In the entries below, print exactly the lines from the first through the one with "return tag(obj(name, b, mat, None, True), label, 'wire')", both included, and none of the pictures.

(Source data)
»»
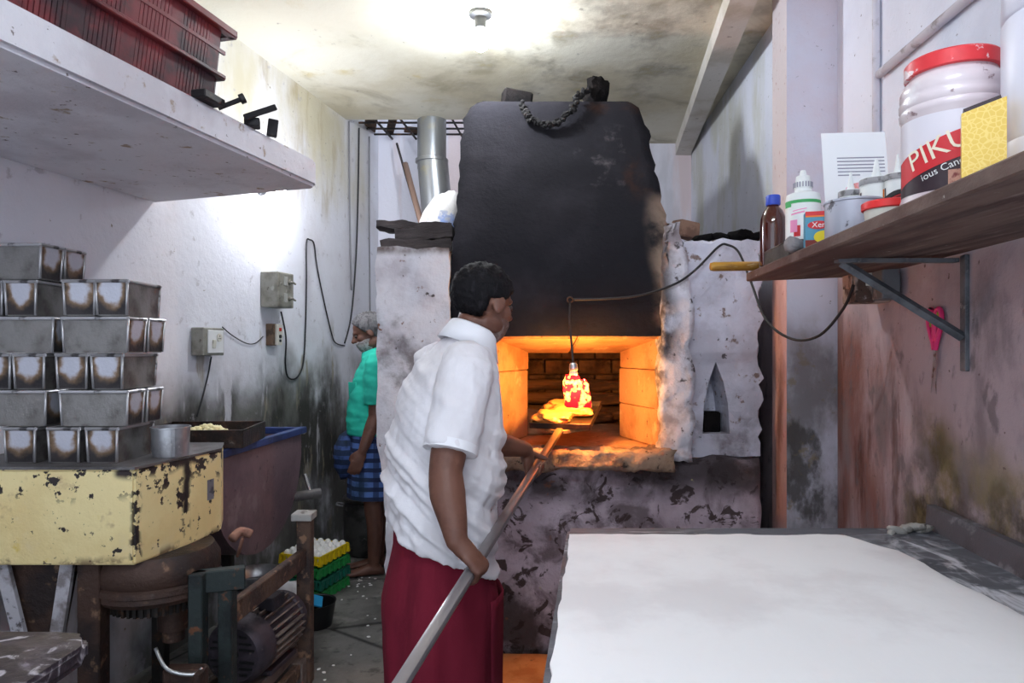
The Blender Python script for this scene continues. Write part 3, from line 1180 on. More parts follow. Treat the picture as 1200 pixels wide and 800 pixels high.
def wp(px, py, off=.012):
    d = 2.222 / (.208 - (px - 600) / 800)
    return Vector((WL(d) + off, d - off * .2, CAMZ - (py - HY) / 800 * d))


def wire(name, label, pts, r=.0045, mat=m_wire):
    b = bm_new()
    tube(b, pts, r, 6, 5)
    return tag(obj(name, b, mat, None, True), label, 'wire')


wire('power_cable', 'black cable looping below the wall socket to the right', [wp(320, 365, .05), wp(322, 395, .07), wp(327, 425, .04), wp(335, 441), wp(343, 444), wp(350, 436), wp(354, 420), wp(356, 380), wp(357, 330), wp(357, 285), wp(361, 281), wp(366, 286), wp(369, 310), wp(377, 350), wp(387, 392), wp(392, 402), wp(402, 405)], .005)
wire('thin_wire', 'thin wire sagging between the switchboard and the wall socket', [wp(258, 383), wp(270, 393), wp(286, 402), wp(297, 402), wp(306, 394)], .003)
wire('lead_wire', 'thin black lead running down from the switchboard', [wp(245, 418), wp(241, 440), wp(234, 468), wp(228, 488)], .004)
wire('conduit_wire', 'long vertical wire on the left wall near the back corner', [wp(419, 150), wp(418, 220), wp(416, 290), wp(412, 350), wp(408, 380), wp(402, 402)], .006, m_wire)
wire('conduit_wire', 'pale vertical wire nearest the ceiling edge on the left wall', [wp(407, 142), wp(408, 250), wp(410, 340)], .006, m_wire_grey)
wire('conduit_wire', 'grey vertical wire in the back left corner', [wp(431, 160), wp(431, 260), wp(432, 372)], .006, m_wire_grey)

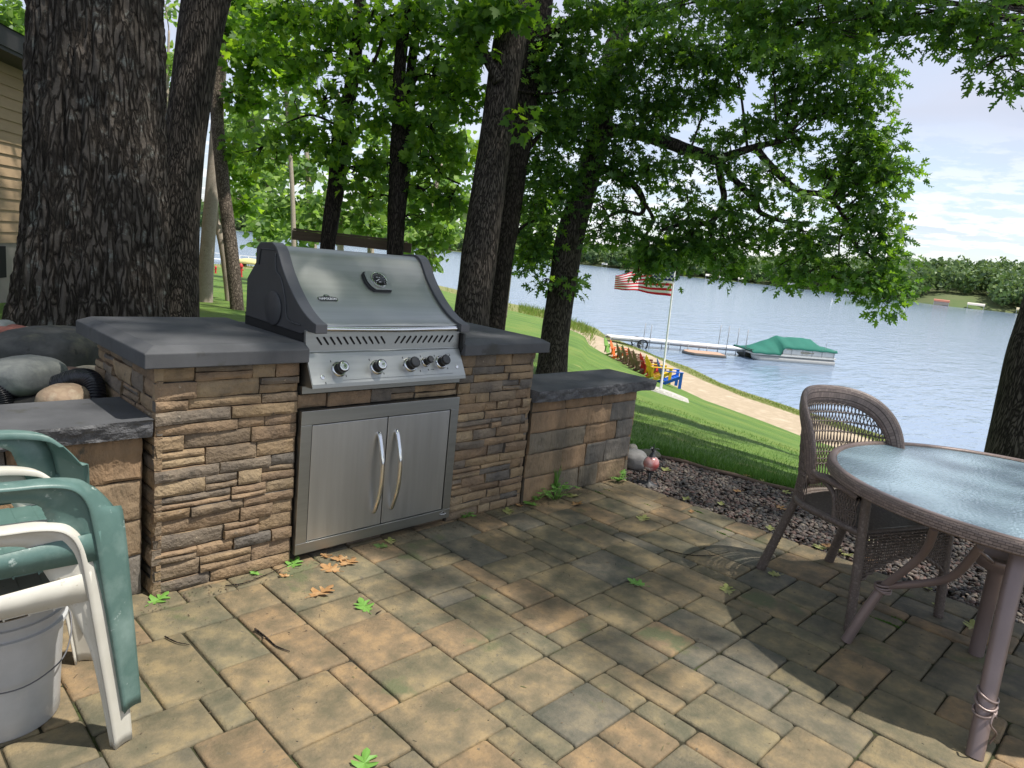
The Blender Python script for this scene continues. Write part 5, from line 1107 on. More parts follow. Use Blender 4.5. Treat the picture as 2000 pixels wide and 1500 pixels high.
««
## Written response
The Blender Python script for this scene continues. Write part 3, from line 1180 on. More parts follow. Treat the picture as 1200 pixels wide and 800 pixels high.
def wp(px, py, off=.012):
    d = 2.222 / (.208 - (px - 600) / 800)
    return Vector((WL(d) + off, d - off * .2, CAMZ - (py - HY) / 800 * d))


def wire(name, label, pts, r=.0045, mat=m_wire):
    b = bm_new()
    tube(b, pts, r, 6, 5)
    return tag(obj(name, b, mat, None, True), label, 'wire')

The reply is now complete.